Başbakan Erdoğan yer aldığı bütün platformlarda Cemaat'i suçlamaya devam ediyor. Örneğin dün Büyükelçiler Konferansı'nda konuşurken şöyle dedi: "Bu örgütün gerçek yüzünün yurtdışında artık mutlaka anlatılması ve deşifre edilmesi gerekir. Başta emniyet ve yargı içinde örgütlenerek inşa ettiği korku imparatorluğunu iyi anlatmak gerekiyor" dedi.
Yani Gülen Cemaati'ne karşı verdiği mücadeleyi yurtdışına da yaymak istiyor Başbakan...
Bunun kolay bir süreç olmayacağını söylemek için kâhin olmak gerekmek.
Çünkü Cemaat'in kurduğu yapıdan faydalanan çok sayıda insan var.
Eski yazılarımda anlatmıştım: Cemaatin yurtdışına açılması okullarla oldu.
Önyargılı Kemalistlerin sandığının aksine Cemaat bu okullarda din derslerine asla ağırlık vermedi. İki şeye çok dikkat etti:
1) Diğer okullardan daha kaliteli eğitim yapmak...
2) Öğrencileri haylazlıktan, serkeşlikten uzak tutmak.
Tam da böyle olduğu için okulların bulunduğu ülkelerin kalburüstü kesimleri çocuklarını bu kurumlara gönderdiler.
Bu güveni kazandıktan sonra, Cemaat ikinci aşamaya geçti. Bilhassa Anadolulu işadamları ile öteki ülkenin ilgililerini (girişimciler, bürokratlar, siyasetçiler) bir araya getirdi.
Kemalistler bu yapılanmayı gıptayla ve hatta hınçla izlemişlerdi. Çünkü ekonomik açıdan devletçi olan Kemalizm'in Anadolu sermayesine verecek bir şeyi yoktu.
Buna karşılık Cemaat, dayanışmacı kapitalizm modeliyle Anadolu sermayesine yeni piyasalar açtı. Oradaki bağlantıları da TUSKON gibi organizasyonlarla güçlendirdi.
Biri hasmı, diğeri seçmeni
Elçilerin bulundukları ülkelerde Cemaat'i "deşifre" etmesi, bu örgütlenmenin bir "korku imparatorluğu" olduğunu söylemesi elbette mümkün...
Hadi diyelim ilgili ülkeden gelecek, "Düne kadar bu adamlar iyiydi de şimdi ne oldu" sorusunu da uygun bir söylemle atlatabilirler.
Ancak bunun sonucu olarak okullar kapatılmaya başlarsa... Ve dolayısıyla oralarda ticaret yapan Anadolu sermayedarları işlerini kaybederlerse ne olacak?
İşleri tepetaklak olan sermayedarlar, Cemaati değil, Hükümet'i suçlayacaklardır.
Çünkü Türkiye'deki savcılarla, polislerle bir ilişkileri yok.
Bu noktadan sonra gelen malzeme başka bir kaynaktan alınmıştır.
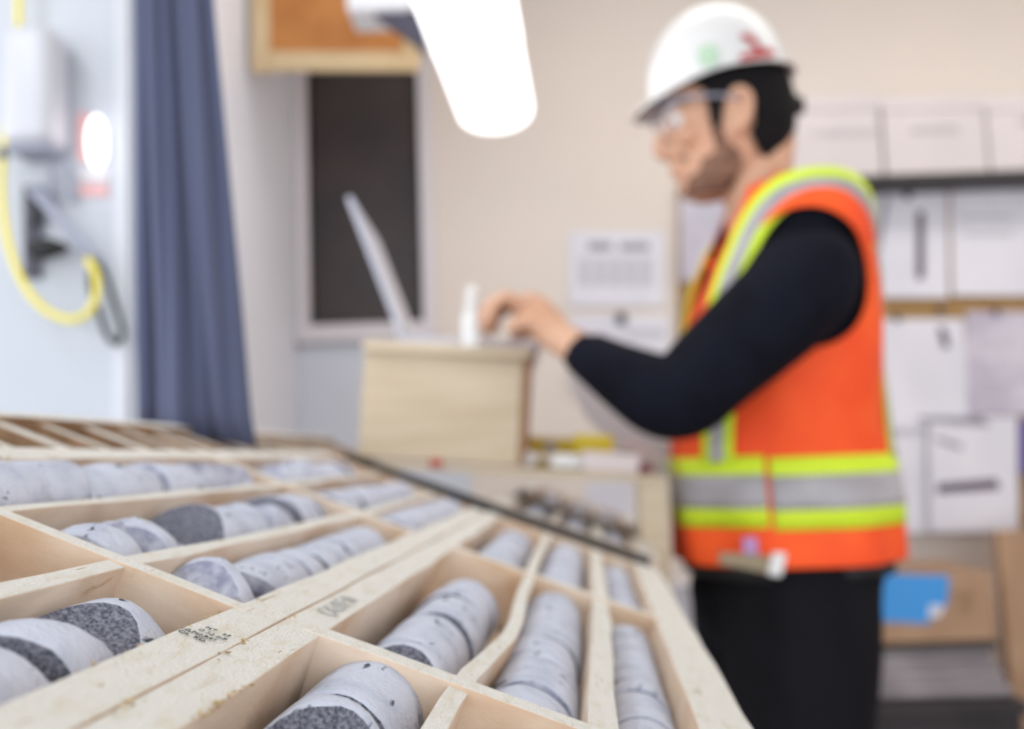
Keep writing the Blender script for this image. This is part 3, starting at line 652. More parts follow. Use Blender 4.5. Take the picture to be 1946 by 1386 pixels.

Onlar sadece çoğu üç-beş kuruşa çalışan cefakâr Cemaatçileri tanıyor; o kadar...
Başbakan Erdoğan... Otorite olarak onu değil Gülen'i kabul eden... İcabında devlet içinde kendisine kafa tutan... Hatta uluslararası siyasette farklı bir çizgisi olan Cemaat yapılanmasından kurtulmak istiyor.
Anlaşılır bir istek çünkü iktidar iki başlılığı kaldırmaz.
Peki, iş ekonomiye dayandığında ne olacak?
Çıkarları biraz bozulmaya görsün; sermayedarlar anında yüz çevirir.
Zaten Başbakan Erdoğan da, Cemaat'in yönetimini, "Haşhaşiler, çete, korku imparatorluğu" gibi tabirlerle suçlarken... Cemaatin tabanına, sıradan, cefakâr üyelerine toz kondurmuyor.
Yani Cemaat'i çekip çevirenler ile yönetilenler arasındaki farkı gözetiyor.
Çünkü ilki hasmı, diğerleri ise seçmeni...
Ve seçimler yaklaşıyor.
Bence aynı titiz ayrımı büyükelçilerin, konsolosların da yapması gerekiyor.